I could say many things in defense of audiobooks, as they seem to always need defending. I constantly hear people invalidating them as a form, claiming that "they don't count as reading." I ask you, though, what more is reading than the digestion of established stories? When I listened to the audiobooks for the Harry Potter series a couple of years ago, were they not the same books that I read and loved as a child, that shaped me through my adolescence and beyond, that I clutched to my chest in white-knuckled fear or sadness, whose pages I stroked and inevitably smudged and creased after the seventh pass-through?
I have a whole spiel.
I could talk about my love of multitasking, and dislike for pure idleness, how it's wonderful to read while you're folding laundry, or knitting the long cabled socks that will become your mother's Christmas present. I could talk about the bus rides to and from high school, then to and from my college campus multiple times per day, and how I get motion sick when I try to read even so much as a map.

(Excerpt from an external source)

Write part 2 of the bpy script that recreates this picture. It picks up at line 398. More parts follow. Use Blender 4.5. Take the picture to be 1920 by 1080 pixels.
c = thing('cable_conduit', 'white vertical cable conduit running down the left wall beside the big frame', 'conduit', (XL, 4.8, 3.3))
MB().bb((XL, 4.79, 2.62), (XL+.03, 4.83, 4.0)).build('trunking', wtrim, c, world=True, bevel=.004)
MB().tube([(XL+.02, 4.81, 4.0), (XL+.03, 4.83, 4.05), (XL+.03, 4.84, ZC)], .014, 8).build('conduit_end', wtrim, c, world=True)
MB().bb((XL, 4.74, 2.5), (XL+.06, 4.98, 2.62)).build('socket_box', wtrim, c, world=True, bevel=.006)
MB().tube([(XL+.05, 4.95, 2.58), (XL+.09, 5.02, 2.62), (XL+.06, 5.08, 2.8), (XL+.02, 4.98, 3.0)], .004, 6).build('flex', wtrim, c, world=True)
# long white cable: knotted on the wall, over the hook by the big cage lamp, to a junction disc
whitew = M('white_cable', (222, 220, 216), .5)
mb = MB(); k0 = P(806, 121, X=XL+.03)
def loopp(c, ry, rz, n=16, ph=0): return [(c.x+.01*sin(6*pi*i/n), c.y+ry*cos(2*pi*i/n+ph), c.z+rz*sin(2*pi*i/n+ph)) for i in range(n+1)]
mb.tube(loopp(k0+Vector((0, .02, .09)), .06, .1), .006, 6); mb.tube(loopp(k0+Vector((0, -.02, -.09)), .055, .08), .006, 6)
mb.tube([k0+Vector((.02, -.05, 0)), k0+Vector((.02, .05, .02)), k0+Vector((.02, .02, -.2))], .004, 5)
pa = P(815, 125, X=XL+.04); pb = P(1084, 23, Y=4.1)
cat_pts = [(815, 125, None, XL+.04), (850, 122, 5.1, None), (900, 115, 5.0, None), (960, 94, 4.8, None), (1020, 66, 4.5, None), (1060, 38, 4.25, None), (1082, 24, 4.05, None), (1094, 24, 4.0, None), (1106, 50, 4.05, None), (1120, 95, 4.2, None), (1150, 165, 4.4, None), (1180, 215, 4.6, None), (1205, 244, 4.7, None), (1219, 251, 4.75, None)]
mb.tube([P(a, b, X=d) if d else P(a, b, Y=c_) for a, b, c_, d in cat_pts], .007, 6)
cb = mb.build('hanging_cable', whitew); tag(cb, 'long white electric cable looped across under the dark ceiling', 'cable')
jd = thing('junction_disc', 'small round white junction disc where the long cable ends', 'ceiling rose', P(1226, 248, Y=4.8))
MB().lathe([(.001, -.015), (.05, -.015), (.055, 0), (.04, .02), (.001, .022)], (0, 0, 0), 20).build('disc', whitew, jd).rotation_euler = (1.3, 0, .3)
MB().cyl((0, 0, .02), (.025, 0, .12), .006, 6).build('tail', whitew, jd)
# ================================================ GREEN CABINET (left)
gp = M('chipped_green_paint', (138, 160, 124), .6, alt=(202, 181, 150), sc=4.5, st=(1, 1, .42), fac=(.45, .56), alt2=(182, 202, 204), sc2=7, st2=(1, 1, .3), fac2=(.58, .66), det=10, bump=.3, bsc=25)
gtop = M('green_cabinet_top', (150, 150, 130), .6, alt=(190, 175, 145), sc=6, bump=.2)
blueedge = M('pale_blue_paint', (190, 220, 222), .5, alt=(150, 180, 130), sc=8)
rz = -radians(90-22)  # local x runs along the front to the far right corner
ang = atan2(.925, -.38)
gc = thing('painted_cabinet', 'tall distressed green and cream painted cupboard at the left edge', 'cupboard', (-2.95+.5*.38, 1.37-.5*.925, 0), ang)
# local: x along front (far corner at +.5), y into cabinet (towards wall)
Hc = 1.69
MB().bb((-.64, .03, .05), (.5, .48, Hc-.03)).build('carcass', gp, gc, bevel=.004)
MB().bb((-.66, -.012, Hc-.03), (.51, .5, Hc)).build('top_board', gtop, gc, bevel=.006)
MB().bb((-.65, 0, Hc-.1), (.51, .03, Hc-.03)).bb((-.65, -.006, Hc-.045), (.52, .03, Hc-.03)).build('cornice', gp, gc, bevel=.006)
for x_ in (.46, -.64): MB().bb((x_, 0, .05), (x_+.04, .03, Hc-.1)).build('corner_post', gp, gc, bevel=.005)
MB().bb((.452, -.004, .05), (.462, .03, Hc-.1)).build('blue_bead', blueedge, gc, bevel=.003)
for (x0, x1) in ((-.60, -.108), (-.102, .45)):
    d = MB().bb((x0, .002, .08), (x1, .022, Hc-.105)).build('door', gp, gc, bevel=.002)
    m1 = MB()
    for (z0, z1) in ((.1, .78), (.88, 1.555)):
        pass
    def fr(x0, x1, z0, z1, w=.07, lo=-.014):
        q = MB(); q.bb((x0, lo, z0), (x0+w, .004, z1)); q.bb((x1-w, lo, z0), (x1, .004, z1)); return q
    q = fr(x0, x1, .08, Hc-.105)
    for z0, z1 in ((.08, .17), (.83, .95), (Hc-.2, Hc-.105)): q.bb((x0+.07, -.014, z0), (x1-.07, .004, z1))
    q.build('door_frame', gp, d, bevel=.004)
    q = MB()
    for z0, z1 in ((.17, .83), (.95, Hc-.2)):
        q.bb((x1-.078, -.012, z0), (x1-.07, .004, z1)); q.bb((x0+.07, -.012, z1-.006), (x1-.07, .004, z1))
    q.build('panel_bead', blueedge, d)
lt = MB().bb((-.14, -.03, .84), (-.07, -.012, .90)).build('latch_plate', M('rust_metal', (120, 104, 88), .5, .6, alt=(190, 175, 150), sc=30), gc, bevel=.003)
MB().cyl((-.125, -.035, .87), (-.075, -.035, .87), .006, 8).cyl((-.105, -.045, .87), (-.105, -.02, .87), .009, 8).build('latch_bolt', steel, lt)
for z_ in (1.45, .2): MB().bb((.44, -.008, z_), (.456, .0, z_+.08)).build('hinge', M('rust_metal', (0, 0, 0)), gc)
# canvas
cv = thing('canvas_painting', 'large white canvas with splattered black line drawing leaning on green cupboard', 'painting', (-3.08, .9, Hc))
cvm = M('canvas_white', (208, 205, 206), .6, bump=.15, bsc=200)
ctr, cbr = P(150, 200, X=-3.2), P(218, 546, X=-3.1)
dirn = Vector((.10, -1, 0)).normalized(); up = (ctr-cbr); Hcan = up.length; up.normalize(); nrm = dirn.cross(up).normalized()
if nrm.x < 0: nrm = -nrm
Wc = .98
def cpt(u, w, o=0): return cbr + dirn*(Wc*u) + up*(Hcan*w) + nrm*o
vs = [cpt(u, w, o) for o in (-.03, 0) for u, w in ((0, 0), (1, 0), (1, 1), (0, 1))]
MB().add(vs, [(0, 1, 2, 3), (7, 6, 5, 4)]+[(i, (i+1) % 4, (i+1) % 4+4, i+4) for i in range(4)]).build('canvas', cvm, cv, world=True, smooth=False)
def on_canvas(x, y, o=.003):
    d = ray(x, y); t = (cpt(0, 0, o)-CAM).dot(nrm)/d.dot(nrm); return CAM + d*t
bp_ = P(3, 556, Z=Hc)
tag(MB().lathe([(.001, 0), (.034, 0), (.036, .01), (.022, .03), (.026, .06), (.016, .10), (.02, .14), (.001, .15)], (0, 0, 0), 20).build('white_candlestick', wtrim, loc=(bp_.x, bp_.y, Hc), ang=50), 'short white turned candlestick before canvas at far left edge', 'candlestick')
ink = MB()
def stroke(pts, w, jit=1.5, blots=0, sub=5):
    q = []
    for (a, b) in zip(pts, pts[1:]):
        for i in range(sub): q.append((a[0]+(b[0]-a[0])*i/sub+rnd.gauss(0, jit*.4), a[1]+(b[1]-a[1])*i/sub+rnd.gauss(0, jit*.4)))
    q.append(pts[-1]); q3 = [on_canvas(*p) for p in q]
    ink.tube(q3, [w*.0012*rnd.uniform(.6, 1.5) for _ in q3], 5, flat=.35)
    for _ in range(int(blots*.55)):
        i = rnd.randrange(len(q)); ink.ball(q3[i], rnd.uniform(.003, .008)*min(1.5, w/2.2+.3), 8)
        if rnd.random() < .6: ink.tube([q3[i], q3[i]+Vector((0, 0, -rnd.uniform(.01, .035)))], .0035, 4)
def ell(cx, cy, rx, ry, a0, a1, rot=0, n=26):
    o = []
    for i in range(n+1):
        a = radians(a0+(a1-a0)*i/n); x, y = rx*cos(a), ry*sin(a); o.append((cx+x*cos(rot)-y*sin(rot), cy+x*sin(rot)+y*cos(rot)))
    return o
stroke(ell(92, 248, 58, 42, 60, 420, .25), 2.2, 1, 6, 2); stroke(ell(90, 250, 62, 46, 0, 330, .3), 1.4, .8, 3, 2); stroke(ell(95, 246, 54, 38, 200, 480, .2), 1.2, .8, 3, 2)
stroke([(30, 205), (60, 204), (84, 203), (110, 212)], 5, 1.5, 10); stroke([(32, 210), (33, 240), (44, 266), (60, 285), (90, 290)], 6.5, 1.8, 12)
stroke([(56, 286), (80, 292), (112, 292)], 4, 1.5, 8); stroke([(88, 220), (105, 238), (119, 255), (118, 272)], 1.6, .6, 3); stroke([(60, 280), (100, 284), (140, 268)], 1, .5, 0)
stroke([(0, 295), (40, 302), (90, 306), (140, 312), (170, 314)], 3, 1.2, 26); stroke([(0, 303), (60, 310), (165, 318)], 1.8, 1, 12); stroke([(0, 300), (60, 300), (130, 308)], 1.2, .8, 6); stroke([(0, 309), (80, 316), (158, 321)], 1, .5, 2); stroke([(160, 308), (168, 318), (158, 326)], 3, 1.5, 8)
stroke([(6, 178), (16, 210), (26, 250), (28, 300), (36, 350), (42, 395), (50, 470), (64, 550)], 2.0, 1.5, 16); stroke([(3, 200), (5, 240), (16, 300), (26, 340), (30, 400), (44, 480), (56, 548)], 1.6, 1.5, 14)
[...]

I could talk about how I've listened to The Host by Stephenie Meyer nine times since 2008, when it's a twenty-three-hour audiobook, because I've come to associate it with escapism and calming. How I used to come home from my senior year in high school, sinking down into my bed in my darkened room, and listen with my eyes closed, because I was too exhausted and stressed and miserable to do anything else. How, in college, I started listening to it once per quarter when things got bad, writing in November of 2011, "This book is my de-stressor. When I start to get overwhelmed each quarter, I pull out The Host. My fingers start to twitch and I long for it. I won’t feel okay until I hear the opening music."
But I think I'd like to be a little bit less dramatic.